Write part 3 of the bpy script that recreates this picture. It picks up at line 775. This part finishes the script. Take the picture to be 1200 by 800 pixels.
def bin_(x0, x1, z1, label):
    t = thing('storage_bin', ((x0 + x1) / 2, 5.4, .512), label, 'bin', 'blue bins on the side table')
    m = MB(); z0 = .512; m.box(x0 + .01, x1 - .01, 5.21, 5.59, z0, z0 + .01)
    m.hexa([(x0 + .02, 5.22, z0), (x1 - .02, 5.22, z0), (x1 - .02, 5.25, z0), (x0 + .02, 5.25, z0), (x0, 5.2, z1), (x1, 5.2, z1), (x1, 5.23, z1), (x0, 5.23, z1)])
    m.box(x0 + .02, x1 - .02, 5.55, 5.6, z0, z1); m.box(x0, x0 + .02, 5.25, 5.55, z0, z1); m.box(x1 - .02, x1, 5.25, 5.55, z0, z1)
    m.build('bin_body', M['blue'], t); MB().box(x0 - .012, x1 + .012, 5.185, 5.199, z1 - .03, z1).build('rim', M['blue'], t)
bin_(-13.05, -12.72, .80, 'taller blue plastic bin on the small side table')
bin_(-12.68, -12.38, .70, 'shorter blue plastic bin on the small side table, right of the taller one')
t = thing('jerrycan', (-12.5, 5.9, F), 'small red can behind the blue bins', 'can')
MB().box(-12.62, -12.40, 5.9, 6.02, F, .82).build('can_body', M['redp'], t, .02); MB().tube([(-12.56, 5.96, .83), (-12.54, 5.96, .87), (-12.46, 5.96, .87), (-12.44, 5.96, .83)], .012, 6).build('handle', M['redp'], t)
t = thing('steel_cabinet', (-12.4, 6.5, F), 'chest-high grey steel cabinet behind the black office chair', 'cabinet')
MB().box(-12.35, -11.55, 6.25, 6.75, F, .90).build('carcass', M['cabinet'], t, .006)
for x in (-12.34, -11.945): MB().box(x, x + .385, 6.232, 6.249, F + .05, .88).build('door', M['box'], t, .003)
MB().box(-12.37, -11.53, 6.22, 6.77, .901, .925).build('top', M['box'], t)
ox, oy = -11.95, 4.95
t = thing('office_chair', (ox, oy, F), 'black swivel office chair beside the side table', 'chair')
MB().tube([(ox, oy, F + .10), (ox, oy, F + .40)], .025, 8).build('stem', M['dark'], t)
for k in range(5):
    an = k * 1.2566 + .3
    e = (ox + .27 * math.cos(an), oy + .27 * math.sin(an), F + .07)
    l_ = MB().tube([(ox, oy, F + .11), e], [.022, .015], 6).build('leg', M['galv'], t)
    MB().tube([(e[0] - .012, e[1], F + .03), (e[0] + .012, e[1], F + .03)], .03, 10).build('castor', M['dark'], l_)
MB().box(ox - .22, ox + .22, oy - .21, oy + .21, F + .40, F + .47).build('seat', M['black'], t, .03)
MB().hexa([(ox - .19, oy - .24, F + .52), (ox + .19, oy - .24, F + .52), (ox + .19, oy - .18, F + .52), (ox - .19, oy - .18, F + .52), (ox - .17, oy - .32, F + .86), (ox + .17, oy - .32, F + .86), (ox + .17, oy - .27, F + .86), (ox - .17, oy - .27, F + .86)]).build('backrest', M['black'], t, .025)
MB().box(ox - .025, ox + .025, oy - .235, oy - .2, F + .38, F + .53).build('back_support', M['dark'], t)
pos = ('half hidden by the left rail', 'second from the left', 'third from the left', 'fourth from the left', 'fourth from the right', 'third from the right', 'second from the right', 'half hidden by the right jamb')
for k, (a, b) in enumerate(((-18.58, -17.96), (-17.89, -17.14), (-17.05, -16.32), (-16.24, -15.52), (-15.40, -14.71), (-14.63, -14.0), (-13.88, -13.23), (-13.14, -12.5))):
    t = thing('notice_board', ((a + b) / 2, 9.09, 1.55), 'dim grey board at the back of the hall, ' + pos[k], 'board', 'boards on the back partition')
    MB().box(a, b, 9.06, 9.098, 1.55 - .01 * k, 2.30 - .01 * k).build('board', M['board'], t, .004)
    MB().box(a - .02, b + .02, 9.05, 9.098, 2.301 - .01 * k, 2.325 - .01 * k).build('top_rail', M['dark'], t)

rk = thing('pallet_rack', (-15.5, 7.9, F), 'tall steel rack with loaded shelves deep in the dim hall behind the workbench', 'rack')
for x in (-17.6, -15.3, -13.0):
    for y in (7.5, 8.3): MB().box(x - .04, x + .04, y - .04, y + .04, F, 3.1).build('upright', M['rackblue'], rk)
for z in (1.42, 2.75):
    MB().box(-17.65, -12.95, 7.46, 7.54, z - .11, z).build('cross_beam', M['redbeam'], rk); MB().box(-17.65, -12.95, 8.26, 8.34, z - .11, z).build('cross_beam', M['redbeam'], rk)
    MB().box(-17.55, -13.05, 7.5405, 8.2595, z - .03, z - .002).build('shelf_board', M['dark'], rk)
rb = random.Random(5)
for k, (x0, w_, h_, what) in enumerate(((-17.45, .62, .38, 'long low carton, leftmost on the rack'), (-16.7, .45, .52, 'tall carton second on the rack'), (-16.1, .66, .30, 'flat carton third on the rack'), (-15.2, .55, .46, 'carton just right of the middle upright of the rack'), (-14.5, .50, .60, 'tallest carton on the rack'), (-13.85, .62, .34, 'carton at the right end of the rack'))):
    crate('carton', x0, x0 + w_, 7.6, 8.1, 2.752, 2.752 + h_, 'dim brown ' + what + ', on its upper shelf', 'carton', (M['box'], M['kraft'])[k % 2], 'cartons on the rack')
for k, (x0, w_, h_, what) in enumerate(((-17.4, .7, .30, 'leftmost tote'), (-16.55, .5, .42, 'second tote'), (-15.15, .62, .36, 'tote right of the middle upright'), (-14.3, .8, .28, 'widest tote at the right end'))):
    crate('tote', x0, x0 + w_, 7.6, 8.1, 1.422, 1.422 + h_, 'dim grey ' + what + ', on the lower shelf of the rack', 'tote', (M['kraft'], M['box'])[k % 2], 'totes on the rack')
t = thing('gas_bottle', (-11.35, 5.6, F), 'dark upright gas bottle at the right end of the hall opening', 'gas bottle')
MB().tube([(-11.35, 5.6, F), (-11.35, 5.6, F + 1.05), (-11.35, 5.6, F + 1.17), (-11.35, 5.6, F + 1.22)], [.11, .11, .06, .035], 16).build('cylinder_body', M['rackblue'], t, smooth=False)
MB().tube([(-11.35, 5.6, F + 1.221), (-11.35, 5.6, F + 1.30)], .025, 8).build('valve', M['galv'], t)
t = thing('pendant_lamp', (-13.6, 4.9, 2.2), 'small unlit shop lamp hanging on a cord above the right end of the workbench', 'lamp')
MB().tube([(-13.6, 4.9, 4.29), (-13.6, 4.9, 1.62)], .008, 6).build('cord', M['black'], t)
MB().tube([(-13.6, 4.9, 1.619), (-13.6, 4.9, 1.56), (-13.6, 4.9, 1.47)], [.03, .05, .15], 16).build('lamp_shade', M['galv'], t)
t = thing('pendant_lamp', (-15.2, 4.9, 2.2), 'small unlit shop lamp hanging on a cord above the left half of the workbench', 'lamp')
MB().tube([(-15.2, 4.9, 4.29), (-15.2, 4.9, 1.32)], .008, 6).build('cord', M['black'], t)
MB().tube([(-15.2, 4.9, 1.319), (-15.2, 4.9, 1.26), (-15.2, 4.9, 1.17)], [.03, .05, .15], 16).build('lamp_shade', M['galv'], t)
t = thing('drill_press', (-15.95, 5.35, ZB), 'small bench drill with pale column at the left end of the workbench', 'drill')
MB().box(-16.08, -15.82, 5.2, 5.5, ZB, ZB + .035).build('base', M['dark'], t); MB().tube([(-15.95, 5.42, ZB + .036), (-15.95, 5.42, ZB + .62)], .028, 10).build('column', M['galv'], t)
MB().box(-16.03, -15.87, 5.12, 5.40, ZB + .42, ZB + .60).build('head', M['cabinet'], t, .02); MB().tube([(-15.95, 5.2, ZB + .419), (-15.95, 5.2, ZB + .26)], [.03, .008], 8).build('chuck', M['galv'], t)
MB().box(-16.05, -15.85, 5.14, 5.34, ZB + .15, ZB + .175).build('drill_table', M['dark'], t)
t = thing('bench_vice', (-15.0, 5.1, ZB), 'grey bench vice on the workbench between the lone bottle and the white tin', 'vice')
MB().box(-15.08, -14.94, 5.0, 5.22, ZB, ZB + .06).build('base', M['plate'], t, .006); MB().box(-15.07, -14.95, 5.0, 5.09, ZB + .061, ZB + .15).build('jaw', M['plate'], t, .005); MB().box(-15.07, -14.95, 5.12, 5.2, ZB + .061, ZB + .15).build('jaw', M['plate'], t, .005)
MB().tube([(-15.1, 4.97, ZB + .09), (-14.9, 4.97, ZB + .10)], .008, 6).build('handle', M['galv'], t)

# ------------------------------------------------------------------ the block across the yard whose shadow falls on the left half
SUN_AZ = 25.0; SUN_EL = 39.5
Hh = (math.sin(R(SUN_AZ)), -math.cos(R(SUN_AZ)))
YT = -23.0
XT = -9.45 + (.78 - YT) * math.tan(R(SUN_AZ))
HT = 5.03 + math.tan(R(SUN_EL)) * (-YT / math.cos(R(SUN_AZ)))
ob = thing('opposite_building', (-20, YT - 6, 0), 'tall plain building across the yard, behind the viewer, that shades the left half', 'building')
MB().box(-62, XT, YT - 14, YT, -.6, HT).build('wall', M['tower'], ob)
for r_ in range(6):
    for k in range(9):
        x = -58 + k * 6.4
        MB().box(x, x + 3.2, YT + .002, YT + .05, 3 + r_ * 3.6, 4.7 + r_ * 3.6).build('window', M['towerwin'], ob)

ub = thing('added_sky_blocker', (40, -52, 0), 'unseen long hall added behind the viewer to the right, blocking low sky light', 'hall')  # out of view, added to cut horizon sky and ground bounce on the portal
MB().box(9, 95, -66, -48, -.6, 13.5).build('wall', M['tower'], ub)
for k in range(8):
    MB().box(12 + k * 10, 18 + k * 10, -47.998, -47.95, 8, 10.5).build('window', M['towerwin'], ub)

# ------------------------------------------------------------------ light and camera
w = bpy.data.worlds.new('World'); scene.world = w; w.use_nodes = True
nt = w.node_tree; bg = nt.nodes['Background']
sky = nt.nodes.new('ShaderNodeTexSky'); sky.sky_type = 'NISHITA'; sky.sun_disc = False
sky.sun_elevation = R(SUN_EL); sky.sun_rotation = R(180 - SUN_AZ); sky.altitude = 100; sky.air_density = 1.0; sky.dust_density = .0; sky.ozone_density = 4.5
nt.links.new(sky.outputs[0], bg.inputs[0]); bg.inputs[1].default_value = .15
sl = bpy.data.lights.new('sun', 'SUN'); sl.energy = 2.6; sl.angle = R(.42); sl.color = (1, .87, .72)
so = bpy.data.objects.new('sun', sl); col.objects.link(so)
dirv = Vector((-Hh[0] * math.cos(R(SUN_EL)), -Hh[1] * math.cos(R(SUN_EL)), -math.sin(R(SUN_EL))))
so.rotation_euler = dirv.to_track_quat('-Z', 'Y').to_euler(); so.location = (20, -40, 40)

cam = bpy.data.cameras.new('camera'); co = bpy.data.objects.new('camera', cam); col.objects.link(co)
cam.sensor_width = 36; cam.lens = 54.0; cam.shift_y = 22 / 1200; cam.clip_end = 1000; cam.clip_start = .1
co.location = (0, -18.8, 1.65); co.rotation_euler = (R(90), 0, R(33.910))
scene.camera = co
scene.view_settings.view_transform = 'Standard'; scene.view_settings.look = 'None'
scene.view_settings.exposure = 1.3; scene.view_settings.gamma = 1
☆ ☆ ☆ ☆ ☆
◆ **Work instructions**:
How many of the lines above hold "that"? Answer with only the number.

◆ **Exercise result**:
2